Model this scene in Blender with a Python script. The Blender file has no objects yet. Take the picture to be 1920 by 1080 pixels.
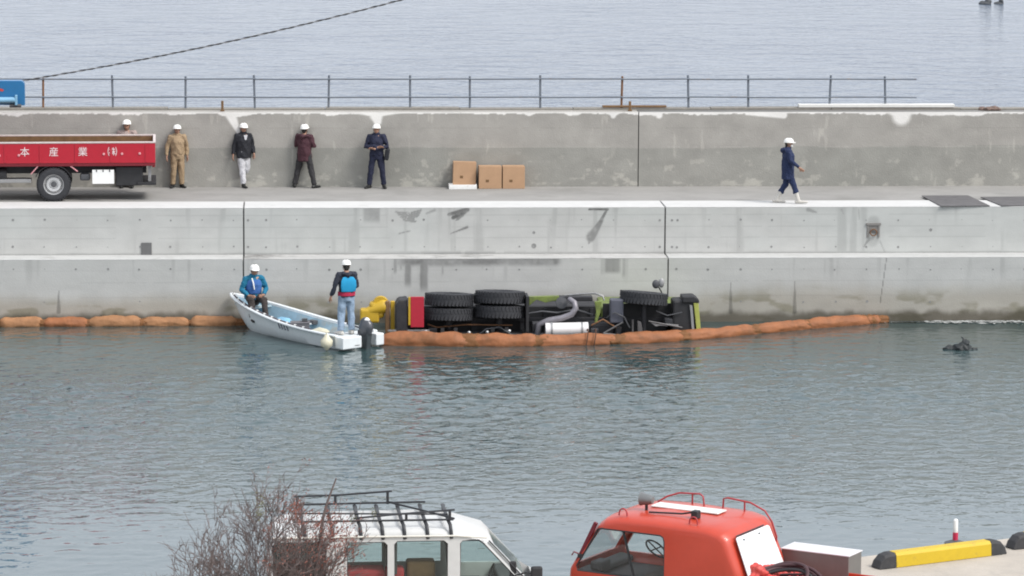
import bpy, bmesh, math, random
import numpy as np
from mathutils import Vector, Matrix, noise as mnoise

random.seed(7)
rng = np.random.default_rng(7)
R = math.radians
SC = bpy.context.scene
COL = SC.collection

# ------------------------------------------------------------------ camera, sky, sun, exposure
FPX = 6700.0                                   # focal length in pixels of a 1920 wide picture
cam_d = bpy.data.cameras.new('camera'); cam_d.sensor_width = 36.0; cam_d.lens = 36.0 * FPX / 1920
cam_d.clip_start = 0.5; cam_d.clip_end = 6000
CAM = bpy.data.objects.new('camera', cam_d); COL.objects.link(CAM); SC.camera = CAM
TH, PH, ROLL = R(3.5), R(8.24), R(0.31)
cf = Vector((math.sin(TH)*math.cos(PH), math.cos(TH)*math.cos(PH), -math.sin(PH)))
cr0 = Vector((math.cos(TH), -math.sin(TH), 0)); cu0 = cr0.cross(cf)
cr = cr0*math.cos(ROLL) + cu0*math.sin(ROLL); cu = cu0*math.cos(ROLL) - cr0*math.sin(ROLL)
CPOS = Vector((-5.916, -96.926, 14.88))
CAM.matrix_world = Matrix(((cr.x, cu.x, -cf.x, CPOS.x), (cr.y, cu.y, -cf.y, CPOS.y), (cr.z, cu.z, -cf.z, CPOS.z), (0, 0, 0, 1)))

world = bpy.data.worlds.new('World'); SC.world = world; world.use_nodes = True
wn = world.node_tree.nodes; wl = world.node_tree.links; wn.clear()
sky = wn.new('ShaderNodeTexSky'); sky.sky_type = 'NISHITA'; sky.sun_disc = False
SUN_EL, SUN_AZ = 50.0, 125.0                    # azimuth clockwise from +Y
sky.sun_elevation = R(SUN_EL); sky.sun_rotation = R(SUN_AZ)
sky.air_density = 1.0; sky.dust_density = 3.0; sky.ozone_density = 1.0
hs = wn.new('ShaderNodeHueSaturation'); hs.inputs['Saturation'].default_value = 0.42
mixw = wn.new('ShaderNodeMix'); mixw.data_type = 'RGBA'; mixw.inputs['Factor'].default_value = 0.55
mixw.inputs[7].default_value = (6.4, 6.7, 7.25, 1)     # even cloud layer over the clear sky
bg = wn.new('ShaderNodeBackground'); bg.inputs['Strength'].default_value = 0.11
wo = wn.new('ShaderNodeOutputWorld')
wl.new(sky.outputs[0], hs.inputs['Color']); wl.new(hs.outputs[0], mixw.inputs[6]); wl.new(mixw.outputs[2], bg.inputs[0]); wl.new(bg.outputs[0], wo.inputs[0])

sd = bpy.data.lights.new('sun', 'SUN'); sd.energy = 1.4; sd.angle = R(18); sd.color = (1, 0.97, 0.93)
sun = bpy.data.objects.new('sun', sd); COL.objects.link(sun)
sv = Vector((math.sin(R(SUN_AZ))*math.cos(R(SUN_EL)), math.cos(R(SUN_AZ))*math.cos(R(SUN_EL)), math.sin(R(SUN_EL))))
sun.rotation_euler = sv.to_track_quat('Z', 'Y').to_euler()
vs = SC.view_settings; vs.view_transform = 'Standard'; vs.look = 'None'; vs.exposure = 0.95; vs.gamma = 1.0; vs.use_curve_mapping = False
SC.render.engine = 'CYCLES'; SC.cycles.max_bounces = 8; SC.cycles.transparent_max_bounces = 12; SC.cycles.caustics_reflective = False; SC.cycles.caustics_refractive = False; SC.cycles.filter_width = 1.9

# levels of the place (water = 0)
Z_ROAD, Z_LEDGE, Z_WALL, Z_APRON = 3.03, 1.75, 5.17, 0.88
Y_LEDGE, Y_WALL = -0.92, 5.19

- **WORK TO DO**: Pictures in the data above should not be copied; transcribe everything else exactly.

- **WRITTEN RESPONSE**:
Model this scene in Blender with a Python script. The Blender file has no objects yet. Take the picture to be 1920 by 1080 pixels.
import bpy, bmesh, math, random
import numpy as np
from mathutils import Vector, Matrix, noise as mnoise

random.seed(7)
rng = np.random.default_rng(7)
R = math.radians
SC = bpy.context.scene
COL = SC.collection

# ------------------------------------------------------------------ camera, sky, sun, exposure
FPX = 6700.0                                   # focal length in pixels of a 1920 wide picture
cam_d = bpy.data.cameras.new('camera'); cam_d.sensor_width = 36.0; cam_d.lens = 36.0 * FPX / 1920
cam_d.clip_start = 0.5; cam_d.clip_end = 6000
CAM = bpy.data.objects.new('camera', cam_d); COL.objects.link(CAM); SC.camera = CAM
TH, PH, ROLL = R(3.5), R(8.24), R(0.31)
cf = Vector((math.sin(TH)*math.cos(PH), math.cos(TH)*math.cos(PH), -math.sin(PH)))
cr0 = Vector((math.cos(TH), -math.sin(TH), 0)); cu0 = cr0.cross(cf)
cr = cr0*math.cos(ROLL) + cu0*math.sin(ROLL); cu = cu0*math.cos(ROLL) - cr0*math.sin(ROLL)
CPOS = Vector((-5.916, -96.926, 14.88))
CAM.matrix_world = Matrix(((cr.x, cu.x, -cf.x, CPOS.x), (cr.y, cu.y, -cf.y, CPOS.y), (cr.z, cu.z, -cf.z, CPOS.z), (0, 0, 0, 1)))

world = bpy.data.worlds.new('World'); SC.world = world; world.use_nodes = True
wn = world.node_tree.nodes; wl = world.node_tree.links; wn.clear()
sky = wn.new('ShaderNodeTexSky'); sky.sky_type = 'NISHITA'; sky.sun_disc = False
SUN_EL, SUN_AZ = 50.0, 125.0                    # azimuth clockwise from +Y
sky.sun_elevation = R(SUN_EL); sky.sun_rotation = R(SUN_AZ)
sky.air_density = 1.0; sky.dust_density = 3.0; sky.ozone_density = 1.0
hs = wn.new('ShaderNodeHueSaturation'); hs.inputs['Saturation'].default_value = 0.42
mixw = wn.new('ShaderNodeMix'); mixw.data_type = 'RGBA'; mixw.inputs['Factor'].default_value = 0.55
mixw.inputs[7].default_value = (6.4, 6.7, 7.25, 1)     # even cloud layer over the clear sky
bg = wn.new('ShaderNodeBackground'); bg.inputs['Strength'].default_value = 0.11
wo = wn.new('ShaderNodeOutputWorld')
wl.new(sky.outputs[0], hs.inputs['Color']); wl.new(hs.outputs[0], mixw.inputs[6]); wl.new(mixw.outputs[2], bg.inputs[0]); wl.new(bg.outputs[0], wo.inputs[0])

sd = bpy.data.lights.new('sun', 'SUN'); sd.energy = 1.4; sd.angle = R(18); sd.color = (1, 0.97, 0.93)
sun = bpy.data.objects.new('sun', sd); COL.objects.link(sun)
sv = Vector((math.sin(R(SUN_AZ))*math.cos(R(SUN_EL)), math.cos(R(SUN_AZ))*math.cos(R(SUN_EL)), math.sin(R(SUN_EL))))
sun.rotation_euler = sv.to_track_quat('Z', 'Y').to_euler()
vs = SC.view_settings; vs.view_transform = 'Standard'; vs.look = 'None'; vs.exposure = 0.95; vs.gamma = 1.0; vs.use_curve_mapping = False
SC.render.engine = 'CYCLES'; SC.cycles.max_bounces = 8; SC.cycles.transparent_max_bounces = 12; SC.cycles.caustics_reflective = False; SC.cycles.caustics_refractive = False; SC.cycles.filter_width = 1.9

# levels of the place (water = 0)
Z_ROAD, Z_LEDGE, Z_WALL, Z_APRON = 3.03, 1.75, 5.17, 0.88
Y_LEDGE, Y_WALL = -0.92, 5.19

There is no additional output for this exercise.